Andrej Meszaros’ hit on Sidney Crosby. I’d like to think it wasn’t an intentional clip, but that wasn’t pretty, and not the kind of thing a rookie should be doing if he’s trying to make a good impression on the league.

THE OPPOSITION:

Pittsburgh was killed by the same thing they have been all season long: bad penalties. When you take the most penalties in the NHL and you have the worst penalty killing in the entire league, you’re pretty much asking for trouble. When you then pit that team against one of the better powerplays in the league, it’s a wrap.

On this night, they gave Ottawa 11 powerplay opportunities, and so they never had a chance.

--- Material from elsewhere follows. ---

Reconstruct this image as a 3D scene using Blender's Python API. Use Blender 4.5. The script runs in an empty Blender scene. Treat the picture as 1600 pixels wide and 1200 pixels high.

This isn’t to suggest there weren’t some positives to take out of the game. For the sake of Pens fans everywhere, I’ll list some:
- Sebastien Caron was solid in nets and looks to be someone who they can put in when the workload becomes too much for Marc-Andre Fleury
- Konstantin Kolstov impressed me for the second game in a row. He’s very creative with the puck. Give him some guys of skill to play with and you might have a real special player.
- Ryan Malone played like the kid with all that talent everyone says he is. He had the kind of game that made me with the Sens did get him at the deadline like all the rumors indicated they would
- Colby Armstrong already is a player.
- Their young defence weren’t significantly overmatched by the Ottawa forwards

On the downside, their veterans continued to struggle, and appear to be deadweight holding this team down. They need to find a way to rid themselves of Sergei Gonchar ASAP.

UP NEXT:

A small break, which based on this team’s injuries is a good thing. Hopefully, by the time this big weekend comes up, both Jason Spezza and Anton Volchenkov will be game ready. I’m crossing my fingers about Mike Fisher, but that doesn’t seem likely. And at this point, I’ve thrown my hands up regarding Dominik Hasek. Part of me is pretending like he’s out for the year so that when he comes back, whenever he decides to (no rush Dominik, it’s not as if any important games are coming up), I’ll be pleasantly surprised.

2 Comments:

At 6:23 AM, Anonymous Duff said...

Things would have been alot different had Emery struggled.This is also a good sign for next year.

 
At 11:01 AM, Anonymous KevinP said...

And seven points up on the Sabres. Wasn't it just Saturday that we were playing you guys for first place?